Wednesday, October 20, 2010

The Lost Hero

Riordan, Rick. The Lost Hero.
Nominated for the Cybils by Kate.

I admit it; in order to read this, I had to deny a student. Once it went out, it would never be back in the library long enough for me to read it. I will personally deliver it this morning! There may be spoilers here, so don't continue reading if you don't want to know!

Percy Jackson is still missing, and Annabeth is going in search of him. First, however, three new children of the gods show up at Camp Half-Blood. Leo is the son of Hephaestus who also has the ability to withstand fire. He is still grieving the death of his mortal mother, has the ability to fix just about anything mechanical, and is attracted to girls who don't like him. Piper, whose mortal father is a movie star, is the daughter of Aphrodite, which explains how she was able to talk people into giving her things (which were then assumed to be stolen). Lastly, we have Jason, who has lost all of his memories but is the son of Zeus in his Roman incarnation as Jupiter, and as such, is in the greatest peril of them all. After a prophecy is revealed, the three form a team and take off across the US and Canada, meeting Medea, King Midas, and others in their quest to rescue Hera, who has been captured as part of an uprising that can only be squelched by connecting with the camp of the Roman gods, where they believe Percy might be.

Strengths: Riordan must be the most dedicated writer alive-- he travels to meet his fans and can keep churning out books.

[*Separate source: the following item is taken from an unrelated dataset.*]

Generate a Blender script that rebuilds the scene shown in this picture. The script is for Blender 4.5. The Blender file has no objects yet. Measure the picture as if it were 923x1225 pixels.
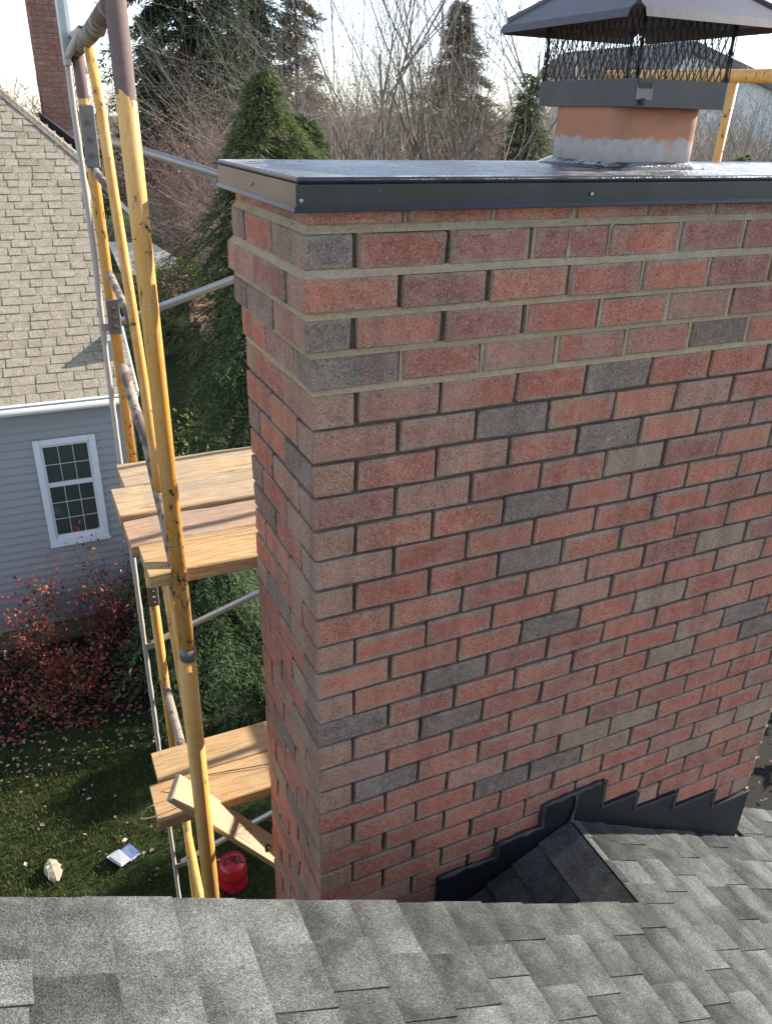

The use of Greek and Roman mythology is still fascinating, and the writing is fun. Can you say "chain-mail muu muu" without laughing? This will be hugely popular, and was a clever way to continue the story without making us tired of Percy.

Weaknesses: A bit formulaic. The characters strongly echoed those from the previous book, and the snort-through-my-nose-funny moments were fewer and further between.

Also, there is some Latin that may be incorrect, but I tried not to look at it because I really didn't want to know how wrong it was. Sigh. What have we said, people? Any author who tries to put Latin into a YA book needs to check with me first! I haven't taught Latin in 18 years, but if I can tell it's wrong, it must be really wrong!


  1. I'm in the middle of this book right now. I love Rick Riordan but I think this series will appeal most to those who have not read the Percy Jackson and the Olympians series (or maybe those who can't get enough of Percy, even after five books!). For those who have read the previous series, the old formula is a bit too familiar in this one.

  2. There SHOULD be a pin for this book, just as you said. I read the Strengths and Weaknesses part of your review and skipped the rest because I have TLH at home and haven't gotten to it yet. (must finish Erec Rex first)Our daughter, who vieswith me for being Charlotte's #1 Percy Jackson fan, read it right away and loved it.
    I think one reason Rick Riordan is so loyal to his fans is because they made him what he is now. His books didn't get a lot of publicity but they became popular through word of mouth. He said that once he was at a bookstore to sign copies of The Lightning Thief and no one paid attention to him--except for one person who asked him where the restroom was! But once kids started the buzz,he became popular. No wonder he does so much for his fans!